[Start]
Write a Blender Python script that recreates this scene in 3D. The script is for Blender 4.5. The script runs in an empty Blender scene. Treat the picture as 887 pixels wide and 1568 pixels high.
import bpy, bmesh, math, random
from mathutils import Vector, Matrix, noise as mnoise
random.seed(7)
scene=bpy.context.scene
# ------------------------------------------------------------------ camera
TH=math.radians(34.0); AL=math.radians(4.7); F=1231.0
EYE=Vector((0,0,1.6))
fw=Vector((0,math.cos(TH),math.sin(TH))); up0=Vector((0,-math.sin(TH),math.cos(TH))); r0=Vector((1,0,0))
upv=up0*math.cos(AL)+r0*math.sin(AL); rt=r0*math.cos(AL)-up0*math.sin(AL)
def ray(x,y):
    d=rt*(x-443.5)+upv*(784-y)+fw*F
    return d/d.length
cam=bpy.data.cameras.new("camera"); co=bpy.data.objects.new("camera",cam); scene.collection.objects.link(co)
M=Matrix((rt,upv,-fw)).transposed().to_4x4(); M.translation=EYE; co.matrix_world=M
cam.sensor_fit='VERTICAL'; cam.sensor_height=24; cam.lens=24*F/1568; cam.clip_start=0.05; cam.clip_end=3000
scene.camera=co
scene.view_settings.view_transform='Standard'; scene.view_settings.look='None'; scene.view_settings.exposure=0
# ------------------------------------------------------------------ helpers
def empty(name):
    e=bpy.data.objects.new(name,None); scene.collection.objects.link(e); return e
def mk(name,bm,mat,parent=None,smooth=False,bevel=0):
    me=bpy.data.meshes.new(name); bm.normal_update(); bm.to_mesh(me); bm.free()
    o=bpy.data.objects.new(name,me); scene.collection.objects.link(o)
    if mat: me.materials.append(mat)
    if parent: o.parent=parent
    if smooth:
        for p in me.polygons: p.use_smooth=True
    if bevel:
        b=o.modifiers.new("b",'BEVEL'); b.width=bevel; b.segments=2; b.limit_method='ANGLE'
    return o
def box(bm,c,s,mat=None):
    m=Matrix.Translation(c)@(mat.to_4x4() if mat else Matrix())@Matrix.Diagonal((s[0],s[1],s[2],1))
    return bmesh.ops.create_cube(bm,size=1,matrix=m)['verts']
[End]
Copy out the full listing exactly.

Write a Blender Python script that recreates this scene in 3D. The script is for Blender 4.5. The script runs in an empty Blender scene. Treat the picture as 887 pixels wide and 1568 pixels high.
import bpy, bmesh, math, random
from mathutils import Vector, Matrix, noise as mnoise
random.seed(7)
scene=bpy.context.scene
# ------------------------------------------------------------------ camera
TH=math.radians(34.0); AL=math.radians(4.7); F=1231.0
EYE=Vector((0,0,1.6))
fw=Vector((0,math.cos(TH),math.sin(TH))); up0=Vector((0,-math.sin(TH),math.cos(TH))); r0=Vector((1,0,0))
upv=up0*math.cos(AL)+r0*math.sin(AL); rt=r0*math.cos(AL)-up0*math.sin(AL)
def ray(x,y):
    d=rt*(x-443.5)+upv*(784-y)+fw*F
    return d/d.length
cam=bpy.data.cameras.new("camera"); co=bpy.data.objects.new("camera",cam); scene.collection.objects.link(co)
M=Matrix((rt,upv,-fw)).transposed().to_4x4(); M.translation=EYE; co.matrix_world=M
cam.sensor_fit='VERTICAL'; cam.sensor_height=24; cam.lens=24*F/1568; cam.clip_start=0.05; cam.clip_end=3000
scene.camera=co
scene.view_settings.view_transform='Standard'; scene.view_settings.look='None'; scene.view_settings.exposure=0
# ------------------------------------------------------------------ helpers
def empty(name):
    e=bpy.data.objects.new(name,None); scene.collection.objects.link(e); return e
def mk(name,bm,mat,parent=None,smooth=False,bevel=0):
    me=bpy.data.meshes.new(name); bm.normal_update(); bm.to_mesh(me); bm.free()
    o=bpy.data.objects.new(name,me); scene.collection.objects.link(o)
    if mat: me.materials.append(mat)
    if parent: o.parent=parent
    if smooth:
        for p in me.polygons: p.use_smooth=True
    if bevel:
        b=o.modifiers.new("b",'BEVEL'); b.width=bevel; b.segments=2; b.limit_method='ANGLE'
    return o
def box(bm,c,s,mat=None):
    m=Matrix.Translation(c)@(mat.to_4x4() if mat else Matrix())@Matrix.Diagonal((s[0],s[1],s[2],1))
    return bmesh.ops.create_cube(bm,size=1,matrix=m)['verts']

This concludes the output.